1905'te Osmanlı İmparatorluğu'nda bir dernekler yasası bulunmadığından, Galatasaray Spor Kulübü yasal olarak tescil edilme olanağını bulamamıştır. 1912 yılında Cemiyetler Kanunu çıkarıldıktan sonra, kulüp yasal bir kimlik kazandı. Yetkili makamlara kulüplerin tüzükleriyle birlikte, kurucu üyelerin ad ve adreslerinin de bildirilmesi zorunlu tutulduğundan, istifa eden ya da eğitimlerini tamamlayarak ülkelerine dönen üyeler ilk listeden çıkarılmış ve 1 Eylül 1913'te kurucu liste yeniden düzenlenmiştir. Kurucu üyelerin yeni sıralaması şöyle gerçekleşmiştir:

1-Ali Sami Yen

2-Asım Sonumut

3-Emin Bülend Serdaroğlu

4-Celal İbrahim

5-Bekir Sıtkı Bircan

6-Reşat Şirvanizade

7-Refik Cevdet Kalpakçıoğlu

8-Abidin Daver.
 
Galatasaray Spor Kulübü Nasıl Kuruldu? (Resmi Site)



Renklerin öyküsü

Galatasaray Spor Kulübü'nün ilk renkleri kırmızı-beyaz'dır. Bayrağımızın renklerinden esinlenerek seçilen bu renkler, dönemin baskıcı ve paranoyak yönetimi tarafından kuşkuyla karşılanmış ve futbolcular sıkı bir takibe alınmışlardır. Bu nedenle, sarı-lacivert renkler gündeme gelmiş ama bunlar da kalıcı olmamış ve Galatasaray bugünkü renklerine kavuşmuştur. Bu renklerin öyküsünü Ali Sami Yen'den dinleyelim:



"Birçok yerleri dolaştıktan sonra, nihayet Bahçekapı'daki Şişman Yanko'nun dükkanına gidilerek orada zarif iki yünlü kumaşa tesadüf ettik. Biri, vişneye çalan koyuca tatlı bir kırmızı, öteki de, içinde turuncudan iz taşıyan tok bir sarı. Tezgahtar, mahirane bir el hareketi ile kumaşların dalgalarını birleştirdi. Bir saka kuşunun başı ile kanadının yarattığı renk güzelliğine benzer bir parlaklık hasıl oldu. Ateşin içindeki renk oyunlarını görür gibi olmuştuk. Sarı-Kırmızı alevinin takımımız üstünde parıldamasını tasavvur ediyor ve bizi derhal galibiyetten galibiyete götüreceğini tahayyül ediyorduk. Nitekim de öyle oldu." Buna karşılık kuruculardan Bekir Sıtkı, söz konusu renklerin Gül Baba'nın II.Beyazıt'a verdiği sarı ve kırmızı güllerden esinlendiğini ileri sürer.
 
Şehitlerimiz (Resmi Site)



sehitlerimiz.jpg




Bugünkü Galatasaray Lisesi'ne girer, ağaçların doğal bir koridor oluşturduğu yoldan ilerlerseniz karşınıza çıkacak olan Mektep binasının ana kapısına ulaşırsınız. İçeriye girin tüm Galatasaraylılar ve Galatasaraylı olmayanlar ve tarihin bir bölümüne tanık olun.

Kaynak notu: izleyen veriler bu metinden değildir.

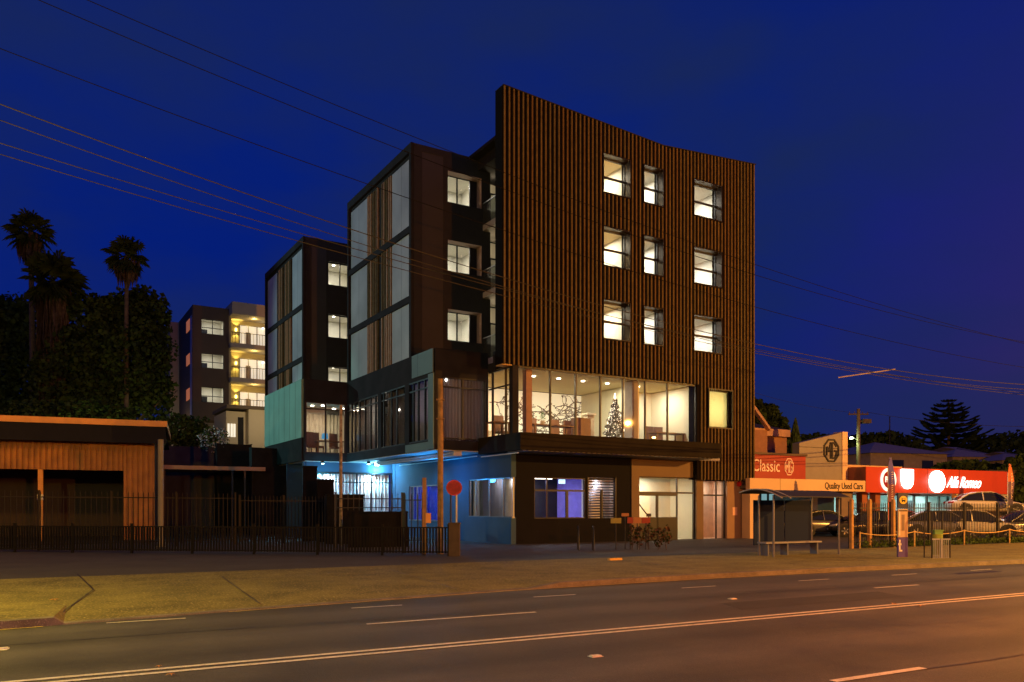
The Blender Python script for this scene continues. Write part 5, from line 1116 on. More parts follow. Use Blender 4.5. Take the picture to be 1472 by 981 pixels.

İçerdeki bu taş ve mermer salonda sizi "VATAN" ve "GALATASARAYLILIK" sevgisi karşılayacaktır. Kapının tam karşısındaki bölümde yalın olmasına karşın görkemli bir anıtta vatan uğruna şehit düşen Galatasaray Lisesi öğrencilerinin listesi yer almaktadır.



Bu anıtı gördükten sonra "fazla söze gerek olmadığını" siz de anlayacaksınız. Salonun, giriş kapısına göre sağ tarafında, Osmanlı İmparatorluğu'nun 1910 senesi hudutlarını gösteren bir harita, haritanın her iki yanında ise şehit olan gencecik yurtseverlerin fotoğrafları sıralanmıştır. Ve haritanın üstünde bir ibare: "Galatasaray'ın bu kahraman evlatları, 500 yıllık bu vatan topraklarını kurtarmak için şehid düştüler."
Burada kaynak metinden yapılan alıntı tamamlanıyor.